Monday, August 09, 2021

'And on Another Day Will Be the Past'

Interviewer: “Isn’t there a danger in adducing one’s own temperament as the truth about life?” 

Philip Larkin: “A danger who for? Nobody pays any attention to what you write. They read it and then forget about it. There may be a lunatic fringe who believe that life is what writers say, not what they experience themselves, but most people just say, ‘Oh well, that’s what it’s like to be Larkin,’ and start thinking about something else.”

 

As always, Larkin is tonic. He snorts at the inflated persona adopted by many writers, as though arranging words on a page conferred prophet-like authority. His tone is irreverent and shouldn’t be mistaken for self-revulsion or a show of false humility. Most writers are congenitally equipped with a surplus of self-esteem and speak confidently of matters they know nothing about. In answer to the previous question, Larkin expresses his great admiration for D.H. Lawrence, the very model of novelist-as-crackpot. I’m with Max Beerbohm when it comes to the author of Lady Chatterley’s Lover: “Poor D. H. Lawrence. He never realized, don’t you know — he never suspected that to be stark, staring mad is somewhat of a handicap to a writer.”

 

Over the weekend Mike Juster wrote on Twitter: “I read a lot of poems each week to find a few I like & I think many of you will like, but I have to tell you that in the past week I have read more dreadful poems in major publications than ever before.

 

“This ‘whatever pops into my head is a great poem’ thing is killing poetry.”

 

Mike speaks for many of us. Much of the nominal poetry I see online is adolescent diary-fodder, poems without craft that don’t even work as interesting prose. Among Larkin’s friends was the poet Elizabeth Jennings who, like him, defied categories, poetic and otherwise, and was a genuinely independent soul. In Let’s Have Some Poetry! (1960), her introduction to the subject for young people, Jennings writes fondly of Larkin:

 

“Apart from his fastidious care for the precise verb, noun and adjective, and his impressive use of the conventional stanza form, Larkin’s chief quality seems to be a deep compassion which, though sometimes tempered by humour or irony, denotes a real concern for other people’s lives.”

 

Jennings goes on to quote lines from an early Larkin poem, “Wedding Wind” (The Less Deceived, 1955), the only one in which the speaker is a woman:

 

“All is the wind

Hunting through clouds and forests, thrashing

My apron and the hanging cloths on the line.

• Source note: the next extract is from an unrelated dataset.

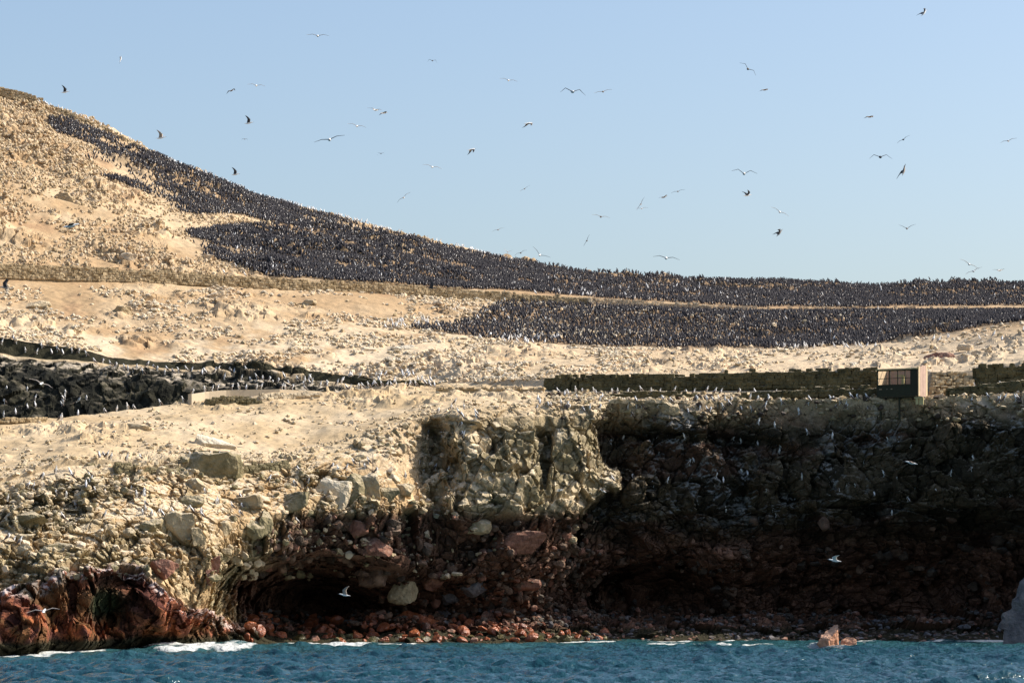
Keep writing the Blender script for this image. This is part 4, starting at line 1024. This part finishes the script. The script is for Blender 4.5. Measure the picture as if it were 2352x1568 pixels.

Can it be borne, this bodying-forth by wind

Of joy my actions turn on, like a thread

Carrying beads? Shall I be let to sleep

Now this perpetual morning shares my bed?”

 

Jennings judges the poem “beautiful,” and quotes with approval another poem from the same collection, “Triple Time”:

 

“And on another day will be the past,

A valley cropped by fat neglected chances

That we insensately forbore to fleece.

On this we blame our last

Threadbare perspectives, seasonal decrease.”

 

Jennings finds this and other early Larkin poems “melancholy though never self-pitying.” I detect no wish on his part to drag us into an egoistic slough of despond. The lines might occur to any thoughtful grownup who could write first-rate poetry. Larkin is often pegged as gloomy and obstinately refusing to look on the sunny side of life. Something to that. But his poems move some of us to exalt in their beauty and truth.

 

Larkin was born on this date, August 9, in 1922.

 

[Larkin’s 1980 interview with John Haffenden is collected in Further Requirements: Interviews, Broadcasts, Statements and Book Reviews, Faber and Faber, 2001.]